Kamcord Users Have Shared 25 Million Mobile Game Clips

Kamcord

Kamcord, a startup that offers game developers an SDK that lets users record and share clips of their gameplay, has achieved a few milestones in the last few months that illustrate the Y Combinator alum is gaining traction as the non-streaming equivalent of Twitch on mobile platforms.

The 23-person company says that mobile gamers on iOS and Android have shared 25 million clips of their gameplay from games utilizing their SDK. Those videos are being watched within the same games as they’re being shared from, within Kamcord’s standalone apps, and on Kamcord’s site, with the vast majority of views coming from users on iOS. Kamcord co-founder Adi Rathnam compared the company’s progress to Amazon-acquiree Twitch, noting that in the last 30 days, 1.3 million people have uploaded those videos, more than the million broadcasters Twitch bragged about in February.

To keep up its momentum, Kamcord has reworked its screen-recording SDK to support the Metal graphics framework, Apple’s new low-level toolkit for developers looking to squeeze the very best graphics out of the A7 and A8 chips used in Apple gadgets since last year’s iPhones and iPads.

Recording gameplay without adversely affecting graphics quality or frame rate is hard (ask anyone who tried to record gameplay on computers as powerful as today’s smartphones using FRAPS in the early/mid-2,000s), and Kamcord’s previous solution tapped into the OpenGL ES rendering pipeline in a way that was incompatible with Metal.
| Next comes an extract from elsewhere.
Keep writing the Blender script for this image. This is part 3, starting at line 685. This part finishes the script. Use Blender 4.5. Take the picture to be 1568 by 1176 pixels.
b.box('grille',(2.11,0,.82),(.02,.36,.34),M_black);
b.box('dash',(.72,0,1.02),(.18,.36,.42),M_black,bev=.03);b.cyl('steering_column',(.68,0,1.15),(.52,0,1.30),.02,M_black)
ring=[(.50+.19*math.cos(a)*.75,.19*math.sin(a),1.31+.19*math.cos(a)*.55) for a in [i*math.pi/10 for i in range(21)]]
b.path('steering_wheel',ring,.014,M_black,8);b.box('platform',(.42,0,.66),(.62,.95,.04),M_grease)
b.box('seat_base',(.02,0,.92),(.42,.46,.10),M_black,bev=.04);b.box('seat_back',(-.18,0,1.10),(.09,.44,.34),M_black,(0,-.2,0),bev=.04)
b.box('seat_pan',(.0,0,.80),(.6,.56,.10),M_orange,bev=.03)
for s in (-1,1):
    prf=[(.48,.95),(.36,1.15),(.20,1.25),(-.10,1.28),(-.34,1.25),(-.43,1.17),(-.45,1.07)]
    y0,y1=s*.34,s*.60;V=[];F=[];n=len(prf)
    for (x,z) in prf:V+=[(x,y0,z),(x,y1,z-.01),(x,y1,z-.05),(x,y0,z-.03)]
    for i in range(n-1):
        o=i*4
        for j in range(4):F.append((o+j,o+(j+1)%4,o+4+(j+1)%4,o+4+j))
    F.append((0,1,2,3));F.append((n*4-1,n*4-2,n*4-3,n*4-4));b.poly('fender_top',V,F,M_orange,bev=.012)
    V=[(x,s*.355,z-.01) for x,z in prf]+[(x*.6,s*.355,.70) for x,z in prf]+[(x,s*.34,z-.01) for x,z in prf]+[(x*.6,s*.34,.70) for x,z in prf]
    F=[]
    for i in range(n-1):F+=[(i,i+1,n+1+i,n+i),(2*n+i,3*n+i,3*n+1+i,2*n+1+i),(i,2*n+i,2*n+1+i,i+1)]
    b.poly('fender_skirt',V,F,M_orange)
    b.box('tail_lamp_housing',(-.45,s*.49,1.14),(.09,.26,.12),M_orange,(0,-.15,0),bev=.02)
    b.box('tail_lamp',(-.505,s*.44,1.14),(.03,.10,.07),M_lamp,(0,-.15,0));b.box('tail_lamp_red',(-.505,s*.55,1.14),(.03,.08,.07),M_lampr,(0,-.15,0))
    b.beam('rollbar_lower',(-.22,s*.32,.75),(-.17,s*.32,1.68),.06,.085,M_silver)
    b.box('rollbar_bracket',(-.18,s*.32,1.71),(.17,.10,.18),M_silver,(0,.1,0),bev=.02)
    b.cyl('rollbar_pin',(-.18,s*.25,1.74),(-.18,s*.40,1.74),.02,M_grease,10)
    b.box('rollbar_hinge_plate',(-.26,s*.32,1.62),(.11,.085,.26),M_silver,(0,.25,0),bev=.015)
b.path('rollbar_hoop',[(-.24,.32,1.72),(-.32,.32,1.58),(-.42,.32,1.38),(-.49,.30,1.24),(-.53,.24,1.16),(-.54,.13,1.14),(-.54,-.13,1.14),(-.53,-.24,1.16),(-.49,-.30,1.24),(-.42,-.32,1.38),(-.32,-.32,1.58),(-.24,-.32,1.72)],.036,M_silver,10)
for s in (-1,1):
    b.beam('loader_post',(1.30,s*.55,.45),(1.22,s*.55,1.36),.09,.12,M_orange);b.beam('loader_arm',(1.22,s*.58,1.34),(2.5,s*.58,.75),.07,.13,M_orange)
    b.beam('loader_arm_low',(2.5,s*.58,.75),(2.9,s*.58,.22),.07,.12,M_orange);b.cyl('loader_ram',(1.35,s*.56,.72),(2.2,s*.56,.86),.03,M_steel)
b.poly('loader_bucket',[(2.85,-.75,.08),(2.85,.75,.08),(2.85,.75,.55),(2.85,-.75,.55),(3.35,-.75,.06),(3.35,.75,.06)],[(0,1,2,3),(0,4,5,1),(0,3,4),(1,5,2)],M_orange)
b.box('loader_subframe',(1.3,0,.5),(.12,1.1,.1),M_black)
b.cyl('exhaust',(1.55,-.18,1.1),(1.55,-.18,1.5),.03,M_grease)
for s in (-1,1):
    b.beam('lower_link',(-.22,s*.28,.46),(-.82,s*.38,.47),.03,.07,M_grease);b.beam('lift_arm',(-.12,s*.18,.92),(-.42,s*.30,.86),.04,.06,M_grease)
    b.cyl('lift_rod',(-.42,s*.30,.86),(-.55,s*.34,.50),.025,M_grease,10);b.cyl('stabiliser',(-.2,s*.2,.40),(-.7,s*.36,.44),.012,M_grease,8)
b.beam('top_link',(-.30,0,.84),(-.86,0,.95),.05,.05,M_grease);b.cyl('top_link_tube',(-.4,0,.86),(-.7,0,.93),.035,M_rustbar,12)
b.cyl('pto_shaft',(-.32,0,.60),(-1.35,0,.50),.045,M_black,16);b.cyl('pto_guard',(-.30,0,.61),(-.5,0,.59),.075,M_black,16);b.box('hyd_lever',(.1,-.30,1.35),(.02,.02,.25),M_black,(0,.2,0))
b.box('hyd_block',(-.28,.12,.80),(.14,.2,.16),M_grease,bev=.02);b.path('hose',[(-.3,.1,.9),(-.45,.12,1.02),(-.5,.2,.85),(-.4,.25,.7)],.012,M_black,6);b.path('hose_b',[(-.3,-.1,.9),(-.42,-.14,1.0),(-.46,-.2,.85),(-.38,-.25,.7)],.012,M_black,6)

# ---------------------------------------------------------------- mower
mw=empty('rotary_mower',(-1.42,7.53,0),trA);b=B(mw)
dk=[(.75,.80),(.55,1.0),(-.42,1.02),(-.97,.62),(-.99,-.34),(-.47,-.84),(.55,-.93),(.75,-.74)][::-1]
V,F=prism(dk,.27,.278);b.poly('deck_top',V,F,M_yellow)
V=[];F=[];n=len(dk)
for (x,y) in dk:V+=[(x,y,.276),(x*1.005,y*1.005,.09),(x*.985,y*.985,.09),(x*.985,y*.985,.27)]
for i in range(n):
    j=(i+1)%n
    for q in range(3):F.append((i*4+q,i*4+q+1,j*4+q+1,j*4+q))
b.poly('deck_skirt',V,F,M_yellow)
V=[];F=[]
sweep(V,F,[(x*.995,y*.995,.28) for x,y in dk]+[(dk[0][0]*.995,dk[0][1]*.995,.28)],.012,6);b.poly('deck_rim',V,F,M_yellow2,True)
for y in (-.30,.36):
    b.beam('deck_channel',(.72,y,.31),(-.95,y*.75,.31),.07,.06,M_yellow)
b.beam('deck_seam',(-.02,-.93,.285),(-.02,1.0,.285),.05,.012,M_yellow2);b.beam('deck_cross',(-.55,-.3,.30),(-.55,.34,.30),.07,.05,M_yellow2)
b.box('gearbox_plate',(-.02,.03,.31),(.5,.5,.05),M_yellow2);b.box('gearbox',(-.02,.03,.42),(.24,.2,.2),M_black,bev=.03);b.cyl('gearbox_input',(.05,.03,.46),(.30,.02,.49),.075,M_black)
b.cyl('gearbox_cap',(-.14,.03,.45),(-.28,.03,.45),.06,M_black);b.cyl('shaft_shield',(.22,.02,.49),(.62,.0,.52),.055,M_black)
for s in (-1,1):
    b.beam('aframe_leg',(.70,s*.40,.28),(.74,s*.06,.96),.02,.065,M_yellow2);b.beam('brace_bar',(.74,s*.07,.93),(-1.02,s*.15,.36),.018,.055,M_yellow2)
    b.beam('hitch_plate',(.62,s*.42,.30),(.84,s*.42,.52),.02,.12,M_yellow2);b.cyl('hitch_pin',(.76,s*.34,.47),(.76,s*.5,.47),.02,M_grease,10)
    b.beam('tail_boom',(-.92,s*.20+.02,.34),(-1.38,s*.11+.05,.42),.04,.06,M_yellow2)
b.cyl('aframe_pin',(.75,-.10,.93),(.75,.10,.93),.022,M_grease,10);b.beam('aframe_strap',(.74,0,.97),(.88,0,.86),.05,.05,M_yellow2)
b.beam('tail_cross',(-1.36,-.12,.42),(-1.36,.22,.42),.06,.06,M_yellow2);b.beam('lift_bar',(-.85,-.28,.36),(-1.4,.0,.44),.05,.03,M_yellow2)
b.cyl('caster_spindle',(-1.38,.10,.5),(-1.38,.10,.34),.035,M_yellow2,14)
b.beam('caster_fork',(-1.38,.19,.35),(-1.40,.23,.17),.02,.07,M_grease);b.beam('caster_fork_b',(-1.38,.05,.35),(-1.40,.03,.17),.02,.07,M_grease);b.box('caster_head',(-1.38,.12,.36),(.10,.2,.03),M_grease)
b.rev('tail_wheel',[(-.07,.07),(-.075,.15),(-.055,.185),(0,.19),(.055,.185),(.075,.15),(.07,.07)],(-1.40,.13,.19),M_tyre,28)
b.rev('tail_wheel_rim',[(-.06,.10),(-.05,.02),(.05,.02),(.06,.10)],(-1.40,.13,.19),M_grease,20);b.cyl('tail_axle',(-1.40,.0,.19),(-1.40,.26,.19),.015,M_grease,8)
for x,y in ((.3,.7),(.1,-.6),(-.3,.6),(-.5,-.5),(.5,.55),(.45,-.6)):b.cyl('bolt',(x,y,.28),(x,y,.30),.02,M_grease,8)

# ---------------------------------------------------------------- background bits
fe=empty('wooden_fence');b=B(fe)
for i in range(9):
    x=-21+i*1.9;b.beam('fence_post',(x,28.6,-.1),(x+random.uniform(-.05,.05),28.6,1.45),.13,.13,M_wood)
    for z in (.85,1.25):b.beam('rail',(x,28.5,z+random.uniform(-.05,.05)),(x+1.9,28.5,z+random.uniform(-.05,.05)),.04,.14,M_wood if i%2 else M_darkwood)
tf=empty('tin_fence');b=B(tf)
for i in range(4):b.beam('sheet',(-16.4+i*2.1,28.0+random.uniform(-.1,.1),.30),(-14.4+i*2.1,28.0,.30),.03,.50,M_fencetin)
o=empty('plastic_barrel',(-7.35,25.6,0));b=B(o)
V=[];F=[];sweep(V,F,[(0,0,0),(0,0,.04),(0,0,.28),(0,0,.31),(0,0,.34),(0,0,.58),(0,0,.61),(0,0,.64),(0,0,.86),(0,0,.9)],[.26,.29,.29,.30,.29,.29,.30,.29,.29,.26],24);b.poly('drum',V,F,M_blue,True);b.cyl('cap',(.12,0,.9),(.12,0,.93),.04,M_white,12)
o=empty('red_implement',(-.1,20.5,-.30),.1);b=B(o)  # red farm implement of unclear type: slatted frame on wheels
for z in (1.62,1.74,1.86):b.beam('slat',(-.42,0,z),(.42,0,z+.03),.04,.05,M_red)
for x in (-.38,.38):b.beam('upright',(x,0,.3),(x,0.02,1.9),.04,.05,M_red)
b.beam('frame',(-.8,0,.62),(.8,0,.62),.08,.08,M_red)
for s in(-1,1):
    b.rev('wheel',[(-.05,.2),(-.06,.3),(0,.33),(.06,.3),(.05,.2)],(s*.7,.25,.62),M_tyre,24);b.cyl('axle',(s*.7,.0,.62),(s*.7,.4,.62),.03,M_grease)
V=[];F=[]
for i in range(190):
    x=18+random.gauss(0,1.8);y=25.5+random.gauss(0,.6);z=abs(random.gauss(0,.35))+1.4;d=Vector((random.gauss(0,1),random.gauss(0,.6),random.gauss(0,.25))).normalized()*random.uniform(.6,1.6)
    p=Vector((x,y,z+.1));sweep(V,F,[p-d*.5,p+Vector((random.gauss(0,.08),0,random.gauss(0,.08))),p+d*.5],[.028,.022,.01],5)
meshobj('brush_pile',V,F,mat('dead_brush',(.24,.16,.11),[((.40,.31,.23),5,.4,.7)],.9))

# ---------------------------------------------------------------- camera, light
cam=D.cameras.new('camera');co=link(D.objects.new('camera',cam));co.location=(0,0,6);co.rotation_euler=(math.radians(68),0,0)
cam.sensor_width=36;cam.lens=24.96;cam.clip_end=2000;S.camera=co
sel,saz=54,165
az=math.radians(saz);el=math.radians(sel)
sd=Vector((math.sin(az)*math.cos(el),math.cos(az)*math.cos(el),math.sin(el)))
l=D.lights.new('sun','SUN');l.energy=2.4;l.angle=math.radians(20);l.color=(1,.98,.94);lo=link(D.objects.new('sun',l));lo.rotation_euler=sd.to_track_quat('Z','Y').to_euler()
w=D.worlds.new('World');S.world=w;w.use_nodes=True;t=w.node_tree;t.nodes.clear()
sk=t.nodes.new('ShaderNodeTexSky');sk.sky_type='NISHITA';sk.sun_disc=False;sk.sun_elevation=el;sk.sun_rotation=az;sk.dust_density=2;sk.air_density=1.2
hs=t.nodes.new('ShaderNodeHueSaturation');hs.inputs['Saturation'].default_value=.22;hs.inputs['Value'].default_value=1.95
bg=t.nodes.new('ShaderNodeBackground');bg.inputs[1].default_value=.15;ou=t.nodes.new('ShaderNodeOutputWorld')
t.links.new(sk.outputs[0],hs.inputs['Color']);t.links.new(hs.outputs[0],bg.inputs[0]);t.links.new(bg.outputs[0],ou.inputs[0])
Considering the fact that developer toolkits like Unreal Engine 4 and Unity are updating their rendering engines to utilize Metal on newer Apple devices, Rathnam told me that the team figured moving quickly to support the framework was a no-brainer.

On the business side of things, Kamcord’s successful partnerships with Japanese game developers (its featured games section sports several titles from Sega as well as Terra Battle, the latest game from Mistwalker, the game developer founded by the creator of the Final Fantasy series) has led the company to open its first overseas office in Japan. That could be key to Kamcord’s future growth — mobile dominates among Japanese gamers, and building tight relationships with the studios building hit games vastly increases the odds that they’ll take up tapping the share button in between bouts of Puzzle and Dragons and its ilk.